Copy each line below that includes "part".
------------------------------------------------------------
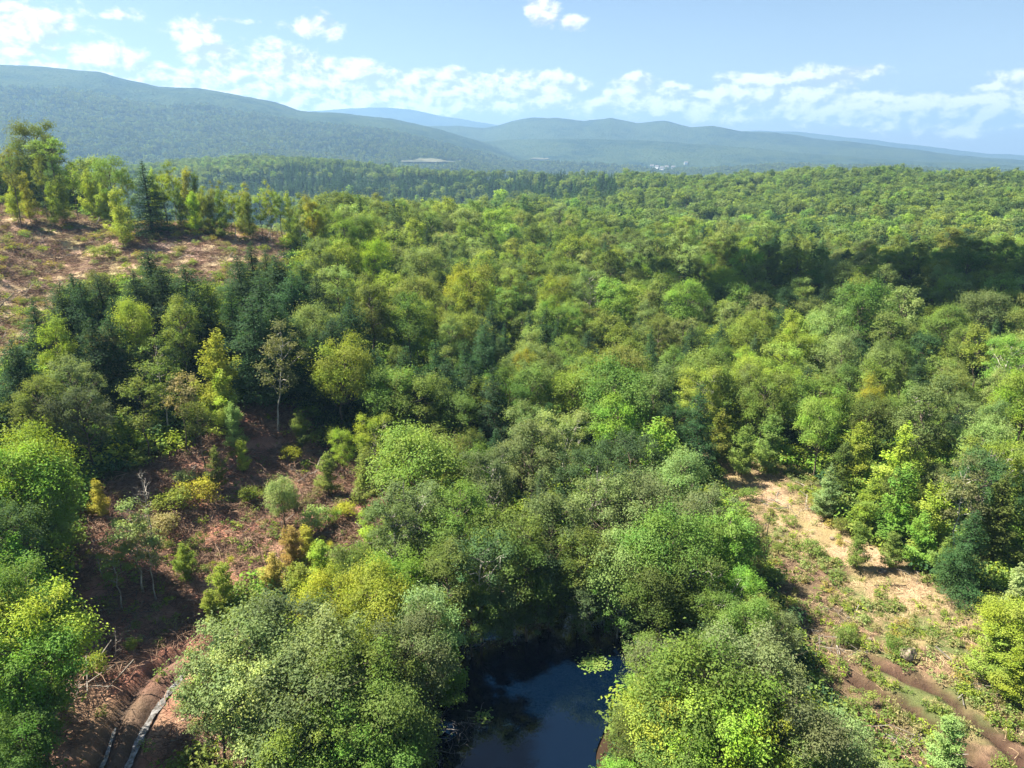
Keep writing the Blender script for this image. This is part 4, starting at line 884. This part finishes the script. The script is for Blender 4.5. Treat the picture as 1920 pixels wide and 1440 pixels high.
for i, (px, py, s_, l_) in enumerate([(1560, 1010, .28, 'small pale stone upper one on the straw-coloured path'), (1655, 1072, .35, 'small pale stone on the path at the wood edge'), (1630, 1200, .25, 'little stone lying left of the big boulder'), (330, 1180, .3, 'small stone just above the wet track on the left')]):
    x_, y_ = ray_ground(px, py); o = link('stone', boulder(s_, 5+i), None, (x_, y_, one(x_, y_)+s_*.4)); make_tag(o, l_, 'stone')
def log(px0, py0, px1, py1, r, mat, label, lift=.12):
    a = ray_ground(px0, py0); b_ = ray_ground(px1, py1); n_ = 7; t = np.linspace(0, 1, n_); xs = a[0]+(b_[0]-a[0])*t; ys = a[1]+(b_[1]-a[1])*t
    rg = np.random.default_rng(int(px0+py0)); zz = np.maximum.accumulate(height(xs, ys)*0+height(xs, ys)); zl = np.linspace(height(xs, ys)[0], height(xs, ys)[-1], n_); zs = np.maximum(zl, height(xs, ys)-.05)+lift
    P_ = np.stack([xs, ys, zs], 1); o0 = P_[0].copy(); P_ -= o0; P_[1:-1] += rg.normal(size=(n_-2, 3))*.03; ps = [tube(P_, r*(1-.6*t), 7)]
    for _ in range(4):
        k = rg.integers(2, n_-1); d_ = rg.normal(size=3); d_[2] = abs(d_[2])*.6+.1; ps.append(limb(P_[k], P_[k]+d_*.45, r*.3, r*.08, rg, 3, .04, 0, 4))
    o = link('fallen_log', mesh_from('log', *join(ps), [mat], smooth=True), None, tuple(o0)); make_tag(o, label, 'log', 'logs and poles left lying on the clearings')
for a_ in [(398,1432,455,1385,.06,M_STICK,'brown pole lying at the bottom right of the wet track'),
           (430,1330,445,1420,.09,M_STICK,'brown pole under the lower left tree crowns'),(1868,1308,1935,1322,.12,M_BARKD,'dark log pointing to the right edge above the muddy ruts'),(395,905,430,960,.09,M_DEAD,'pale pole in the upper part of the reddish clearing'),
           (560,945,640,930,.08,M_DEAD,'pale pole crossing the middle of the reddish clearing'),(455,1010,500,985,.08,M_STICK,'brown pole at the foot of the reddish clearing'),(320,960,372,942,.08,M_STICK,'brown pole at the left of the reddish clearing'),
           (1488,905,1530,925,.10,M_DEAD,'pale log at the top end of the straw path'),(1585,1015,1630,1040,.09,M_STICK,'brown log half way down the straw path'),(1640,1100,1700,1098,.10,M_BARKD,'dark log lying across the lower straw path'),
           (70,480,140,488,.14,M_BARKD,'dark log on the upper clearing at the left'),(200,465,262,470,.14,M_DEAD,'grey log on the upper clearing below the spruce'),(360,455,430,462,.13,M_STICK,'brown log on the upper clearing at the right')]: log(*a_)
def dead_tree(seed, H, R_, n=16, lean=0.):
    rg = np.random.default_rng(seed); t = np.linspace(0, 1, 8)[:, None]; P_ = t*np.array([lean*H, 0, H]); P_[1:] += rg.normal(size=(7, 3))*.06; P_[0, 2] = -.6
    tk = tube(P_, .012*H*(1-.85*t[:, 0]), 6); br = []
    for i in range(n):
        q = .3+.65*rg.random(); s0 = np.array([np.interp(q, t[:, 0], P_[:, k]) for k in range(3)]); a = rg.random()*6.28; L = R_*(1.15-q)*(.6+.7*rg.random()); d_ = np.array([math.cos(a), math.sin(a), .7])
        e = s0+d_*L; br.append(limb(s0, e, .005*H, .0015*H, rg, 5, .06, 0, 4))
        for _ in range(4):
            m_ = s0+(e-s0)*(.3+.6*rg.random()); br.append(limb(m_, m_+(d_*.5+rg.normal(size=3)*.5)*L*.45, .0022*H, .0008*H, rg, 3, .06, 0, 3))
    return tk, join(br)
for i, (px, py, h_, r_, mat, lean, lab) in enumerate([(265,885,9,2.2,M_DEAD,0,'bare grey dead tree at the left end of the reddish clearing'),(1108,880,12.0,3.0,M_DEAD,.05,'bare grey dead branches among the crowns behind the pond'),(765,905,11,2.6,M_DEAD,-.04,'bare grey twigs at the left end of the pond wood'),
         (540,1290,9,2.2,M_DEAD,.3,'leaning bare pale branches under the lower left tree crowns'),(1445,955,7,.5,M_BARKD,0,'thin dark dead pole standing at the left side of the path'),(1860,850,11,2.4,M_DEAD,0,'bare pale dead tree in the right wood'),
         (285,610,11,1.4,M_BARKD,0,'dark dead pole standing in the mixed wood on the left slope'),(208,1180,3.5,1,M_DEAD,.1,'short pale dead stem in the shade left of the wet track')]):
    p = ray_ground(px, py, h_*.97)
    r0_ = bpy.data.objects.new('dead_tree', None); COL.objects.link(r0_); r0_.location = (p[0], p[1], one(*p)); tk, br = dead_tree(40+i, h_, r_, 16 if r_ > 1 else 6, lean)
    link('trunk', mesh_from('dead_trunk', *tk, [mat], smooth=True), r0_); q_ = link('branches', mesh_from('dead_branches', *br, [mat], smooth=True), r0_); q_['kind'] = 'stuff'; make_tag(r0_, lab, 'dead tree')
def pad_patch(px, py, R_, n_, seed, mat, up=.12):
    d = pix_dir(px, py); t = -CAM_Z/d[2]; rg = np.random.default_rng(seed); c = np.array([d[0]*t, d[1]*t]); ps = []
    for _ in range(n_):
        q = rg.normal(size=2)*R_*.45; r = .05+.055*rg.random(); th = np.arange(9)/8*5.9+rg.random()*6; z = .012+up*rg.random()**2; tl = rg.normal(size=2)*.25*(z/.12)
        v = np.array([[q[0], q[1], z]]+[[q[0]+r*math.cos(k), q[1]+r*math.sin(k), z+r*(tl[0]*math.cos(k)+tl[1]*math.sin(k))] for k in th]); ps.append((v, np.array([(0, k, k+1, k+1) for k in range(1, 9)])))
    V_, F_ = join(ps); return V_, F_[:, :3], (c[0], c[1], 0)
for px, py, R_, n_, lab in ((1112, 1243, 1.15, 520, 'bright green patch of lily pads on the dark pond'), (905, 1342, .8, 90, 'thin scatter of lily pads at the left edge of the pond')):
    V_, F_, c_ = pad_patch(px, py, R_, n_, px, M_LILY); o = link('lily_pads', mesh_from('lily_pads', V_, F_, [M_LILY]), None, c_); make_tag(o, lab, kind='stuff')
rg = np.random.default_rng(9); ps = []
for _ in range(46):
    a = rg.random()*6.28; L = .6+1.6*rg.random(); c = rg.normal(size=2)*[.75, 1.3]; d_ = np.array([math.cos(a), math.sin(a), .12*rg.random()])*L/2; m_ = np.array([c[0], c[1], .02]); ps.append(limb(m_-d_, m_+d_, .022, .008, rg, 4, .07, 0, 4))
d = pix_dir(862, 1372); t_ = -CAM_Z/d[2]; o = link('drowned_brush', mesh_from('drowned_brush', *join(ps), [M_DEAD]), None, (d[0]*t_, d[1]*t_, 0)); make_tag(o, 'tangle of grey dead branches lying in the left edge of the pond', kind='stuff')

# shrubs standing singly on the clearings
rg = np.random.default_rng(19); SH = []
for P_, n_, cols, hs in ((CLEAR_L, 20, (Gy, Go, Gm, Pa, Au, Ta), (1.0, 2.8)), (CLEAR_U, 34, (Gy, Go, Ta, Pa), (1.2, 3.2)), (PATH_R, 16, (Gy, Go, Gm, Pa), (.8, 2.0))):
    lo = P_.min(0); hi_ = P_.max(0); c = 0; tries = 0
    while c < n_ and tries < 4000:
        tries += 1; x_, y_ = lo+(hi_-lo)*rg.random(2)
        if not in_poly(np.array([x_]), np.array([y_]), P_)[0]: continue
        px, py, dd = project(x_, y_, one(x_, y_)+1)
        if not (0 < px < 1920 and 0 < py < 1440): continue
        if min(seg_dist(np.array([x_]), np.array([y_]), R_)[0] for R_ in (RUT_A, RUT_B, RUT_C, RUT_D)) < 1.6 or seg_dist(np.array([x_]), np.array([y_]), STRAW)[0] < 2: continue
        if not G.ok(x_, y_, .8): continue
        G.add(x_, y_, 1.0); c += 1
        TREES.append(dict(x=x_, y=y_, form='shrub', h=hs[0]+(hs[1]-hs[0])*rg.random()**1.6, col=cols[rg.integers(len(cols))], wide=.8+.5*rg.random(), label=None, zone={id(CLEAR_L): 'on the reddish clearing', id(CLEAR_U): 'on the upper clearing', id(PATH_R): 'on the right clearing'}[id(P_)]))
build_trees([t for t in TREES if t['form'] == 'shrub'])
label_trees(TREES)

# ------------------------------------------------------------------ cloud overhead that shades part of the right-hand canopy
def cloud_mesh(seed, L, W, Hh):
    rng = np.random.default_rng(seed); bm = bmesh.new()
    for i in range(70):
        u = rng.uniform(-1, 1); w_ = rng.uniform(-1, 1)*math.sqrt(max(0, 1-u*u)); r = (.09+.13*rng.random())*W; r *= 1-.4*abs(u)
        ret = bmesh.ops.create_icosphere(bm, subdivisions=3, radius=r)
        c = Vector((u*L, w_*W*.7, r*.55+rng.random()*Hh*(1-abs(u))*.6))
        for v in ret['verts']:
            p = v.co; k = 1+.12*math.sin(p.x*.5+i)*math.sin(p.y*.45+2*i)*math.sin(p.z*.5); v.co = Vector((p.x*k, p.y*k, p.z*k*.8))+c
    me = bpy.data.meshes.new('cloud'); bm.to_mesh(me); bm.free()
    m, g = new_mat('cloud_white'); out_surf(g, principled(g, (.9, .9, .9, 1), 1, 0).outputs[0]); me.materials.append(m)
    for q in me.polygons: q.use_smooth = True
    return me
def shade_from(px, r, alt):
    a = pix_azel(px, 500)[0]; k = (alt-12)/math.tan(SUN_EL); return (r*math.sin(a)+math.sin(SUN_AZ)*k, r*math.cos(a)+math.cos(SUN_AZ)*k, alt)
co = link('cloud', cloud_mesh(3, 80, 80, 25), None, shade_from(1830, 205, 570)); co.rotation_euler = (0, 0, -.10); make_tag(co, 'small low cumulus cloud overhead that shades the right-hand canopy', 'cloud')

# ------------------------------------------------------------------ haze
HAZE = 1.75e-4
def haze_box():
    L = 10300.; z0 = -80.; z1 = 512.
    v = [(x, y, z) for z in (z0, z1) for x, y in ((-L, -L), (L, -L), (L, L), (-L, L))]
    me = bpy.data.meshes.new('haze'); me.from_pydata(v, [], [(0, 3, 2, 1), (4, 5, 6, 7), (0, 1, 5, 4), (1, 2, 6, 5), (2, 3, 7, 6), (3, 0, 4, 7)])
    m, g = new_mat('haze_air'); p = g.n('ShaderNodeVolumePrincipled'); p.inputs['Color'].default_value = (.27, .48, .80, 1); p.inputs['Density'].default_value = HAZE; p.inputs['Anisotropy'].default_value = .2
    o = g.n('ShaderNodeOutputMaterial'); g.t.links.new(p.outputs[0], o.inputs['Volume']); me.materials.append(m); make_tag(link('haze', me), kind='stuff')
if HAZE > 0: haze_box()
------------------------------------------------------------
> _The reply_
Keep writing the Blender script for this image. This is part 4, starting at line 884. This part finishes the script. The script is for Blender 4.5. Treat the picture as 1920 pixels wide and 1440 pixels high.
           (430,1330,445,1420,.09,M_STICK,'brown pole under the lower left tree crowns'),(1868,1308,1935,1322,.12,M_BARKD,'dark log pointing to the right edge above the muddy ruts'),(395,905,430,960,.09,M_DEAD,'pale pole in the upper part of the reddish clearing'),
# ------------------------------------------------------------------ cloud overhead that shades part of the right-hand canopy